Inevitably the results of such a propaganda are absolutely disastrous from the military point of view; but if the Allies are striving to win an entire people from the tenets of militarism, what teachers could be more convincing than men so enthusiastic over a governmental theory based upon the voluntary [cooperation] of self-directed individuals that they are ready to face a court-martial in order to act upon it themselves and insist upon extending it to the very men who are supposed to represent the military system in its perfection? They are at least treading the paths of martyrdom which Tolstoy believed to be the only way to peace.
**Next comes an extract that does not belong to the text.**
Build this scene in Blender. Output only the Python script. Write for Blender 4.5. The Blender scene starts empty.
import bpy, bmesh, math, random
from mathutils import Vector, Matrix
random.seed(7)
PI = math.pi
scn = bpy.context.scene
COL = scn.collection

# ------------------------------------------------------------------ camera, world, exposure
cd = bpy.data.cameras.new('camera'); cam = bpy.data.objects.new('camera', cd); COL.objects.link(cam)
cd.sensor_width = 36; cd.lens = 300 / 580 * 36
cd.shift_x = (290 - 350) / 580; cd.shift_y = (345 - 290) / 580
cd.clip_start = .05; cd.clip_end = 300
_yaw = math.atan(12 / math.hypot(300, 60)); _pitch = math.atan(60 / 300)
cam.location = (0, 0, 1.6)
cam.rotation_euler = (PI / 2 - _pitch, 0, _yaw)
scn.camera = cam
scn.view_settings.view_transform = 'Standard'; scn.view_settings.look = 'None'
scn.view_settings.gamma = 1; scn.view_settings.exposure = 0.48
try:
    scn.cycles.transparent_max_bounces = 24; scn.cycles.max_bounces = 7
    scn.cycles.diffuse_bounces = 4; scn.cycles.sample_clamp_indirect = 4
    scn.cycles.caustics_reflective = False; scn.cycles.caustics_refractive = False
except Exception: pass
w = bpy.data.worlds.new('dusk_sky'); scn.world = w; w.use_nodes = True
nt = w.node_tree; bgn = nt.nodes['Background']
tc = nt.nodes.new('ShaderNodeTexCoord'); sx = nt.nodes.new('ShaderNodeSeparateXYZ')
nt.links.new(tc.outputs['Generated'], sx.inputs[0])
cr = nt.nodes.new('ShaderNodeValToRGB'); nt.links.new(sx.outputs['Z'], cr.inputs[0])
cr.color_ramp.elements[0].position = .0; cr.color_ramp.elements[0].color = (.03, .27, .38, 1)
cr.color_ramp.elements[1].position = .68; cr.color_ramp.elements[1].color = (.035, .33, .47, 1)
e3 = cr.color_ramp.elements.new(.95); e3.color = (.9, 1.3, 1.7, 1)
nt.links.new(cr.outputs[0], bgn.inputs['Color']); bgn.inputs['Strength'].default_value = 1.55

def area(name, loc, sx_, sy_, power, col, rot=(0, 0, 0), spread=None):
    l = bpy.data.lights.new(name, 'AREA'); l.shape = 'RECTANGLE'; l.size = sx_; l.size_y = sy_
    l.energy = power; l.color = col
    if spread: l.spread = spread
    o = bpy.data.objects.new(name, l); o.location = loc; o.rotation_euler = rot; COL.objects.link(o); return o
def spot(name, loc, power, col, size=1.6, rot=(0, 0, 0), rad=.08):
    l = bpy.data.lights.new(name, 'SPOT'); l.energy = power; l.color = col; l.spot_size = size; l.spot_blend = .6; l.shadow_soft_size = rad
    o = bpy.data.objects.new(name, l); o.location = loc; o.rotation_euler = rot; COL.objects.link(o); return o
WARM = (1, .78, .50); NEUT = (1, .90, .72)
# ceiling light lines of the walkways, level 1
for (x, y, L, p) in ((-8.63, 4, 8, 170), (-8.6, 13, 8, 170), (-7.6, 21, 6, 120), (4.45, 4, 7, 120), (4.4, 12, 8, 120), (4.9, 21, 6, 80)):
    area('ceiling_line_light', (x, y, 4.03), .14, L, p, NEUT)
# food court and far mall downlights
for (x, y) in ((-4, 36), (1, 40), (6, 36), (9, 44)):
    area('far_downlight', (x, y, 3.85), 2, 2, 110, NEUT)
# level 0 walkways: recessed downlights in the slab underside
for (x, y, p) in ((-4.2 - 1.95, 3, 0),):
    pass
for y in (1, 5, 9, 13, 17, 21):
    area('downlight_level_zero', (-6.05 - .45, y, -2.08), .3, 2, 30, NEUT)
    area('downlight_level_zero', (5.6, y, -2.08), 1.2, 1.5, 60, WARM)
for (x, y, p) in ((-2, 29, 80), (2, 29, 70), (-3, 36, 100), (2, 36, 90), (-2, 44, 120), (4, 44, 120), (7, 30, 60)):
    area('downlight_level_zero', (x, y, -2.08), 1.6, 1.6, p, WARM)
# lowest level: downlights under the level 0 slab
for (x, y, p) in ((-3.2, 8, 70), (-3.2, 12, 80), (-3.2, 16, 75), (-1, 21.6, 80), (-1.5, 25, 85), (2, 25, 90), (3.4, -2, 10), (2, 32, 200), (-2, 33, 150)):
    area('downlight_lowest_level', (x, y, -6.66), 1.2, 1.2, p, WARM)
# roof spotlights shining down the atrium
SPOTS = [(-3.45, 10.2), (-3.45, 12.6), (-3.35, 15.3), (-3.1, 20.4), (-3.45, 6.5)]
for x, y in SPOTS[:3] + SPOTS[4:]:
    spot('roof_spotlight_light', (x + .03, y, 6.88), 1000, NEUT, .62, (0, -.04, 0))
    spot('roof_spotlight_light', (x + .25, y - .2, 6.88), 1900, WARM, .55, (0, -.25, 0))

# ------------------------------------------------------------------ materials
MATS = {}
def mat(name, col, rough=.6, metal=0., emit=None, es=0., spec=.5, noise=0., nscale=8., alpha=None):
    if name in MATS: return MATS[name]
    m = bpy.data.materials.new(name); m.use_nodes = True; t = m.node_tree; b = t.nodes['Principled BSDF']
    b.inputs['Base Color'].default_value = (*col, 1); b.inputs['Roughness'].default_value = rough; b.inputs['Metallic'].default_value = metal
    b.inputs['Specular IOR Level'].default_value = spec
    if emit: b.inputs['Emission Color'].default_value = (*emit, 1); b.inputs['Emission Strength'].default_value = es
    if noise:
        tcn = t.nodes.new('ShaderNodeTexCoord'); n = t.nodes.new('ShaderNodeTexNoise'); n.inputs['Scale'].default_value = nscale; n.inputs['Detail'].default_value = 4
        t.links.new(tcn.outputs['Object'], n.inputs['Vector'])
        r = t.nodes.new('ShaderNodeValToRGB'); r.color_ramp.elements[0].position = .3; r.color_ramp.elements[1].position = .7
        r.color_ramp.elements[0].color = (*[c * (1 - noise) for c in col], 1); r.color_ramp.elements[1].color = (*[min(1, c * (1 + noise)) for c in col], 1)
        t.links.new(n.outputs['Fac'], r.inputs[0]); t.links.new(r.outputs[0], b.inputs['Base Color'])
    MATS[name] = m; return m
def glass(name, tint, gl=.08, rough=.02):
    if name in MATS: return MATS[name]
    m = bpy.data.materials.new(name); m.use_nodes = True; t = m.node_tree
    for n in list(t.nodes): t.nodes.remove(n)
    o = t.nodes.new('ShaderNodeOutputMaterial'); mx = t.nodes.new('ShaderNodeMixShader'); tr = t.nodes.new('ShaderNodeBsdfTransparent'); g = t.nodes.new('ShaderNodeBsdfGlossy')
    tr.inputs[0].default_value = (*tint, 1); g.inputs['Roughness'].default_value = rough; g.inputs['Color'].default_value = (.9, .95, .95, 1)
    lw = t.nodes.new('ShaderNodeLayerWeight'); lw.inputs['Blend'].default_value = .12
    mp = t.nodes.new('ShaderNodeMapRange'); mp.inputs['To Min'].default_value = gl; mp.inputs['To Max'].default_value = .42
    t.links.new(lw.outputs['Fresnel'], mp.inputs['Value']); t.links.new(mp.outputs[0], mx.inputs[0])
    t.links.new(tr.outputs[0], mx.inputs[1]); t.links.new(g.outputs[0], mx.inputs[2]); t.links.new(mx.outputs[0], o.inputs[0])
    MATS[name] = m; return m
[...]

It is certainly the wisdom of the humble, the very counsel of imperfection, which is exemplified by this army of tattered men who are walking so carefully in the dawning light. But they may be "the unhindered and adventuring sons of God," who are the bearers of the most precious aspirations of this generation. To insist that they continue in the old lines of warfare when they themselves believe that fraternal intercourse is more efficacious for their revolutionary purposes, will probably result in a failure of both methods. They will neither convert the German troops nor will they efficiently make war upon them. The outcome may easily afford another of those cruel examples, presented so often by history, in which the Good has been the greatest enemy of the Best.

JANE ADDAMS.

[*] Newer Ideals of Peace, pp. 231 and ff., The Macmillan Co., 1907.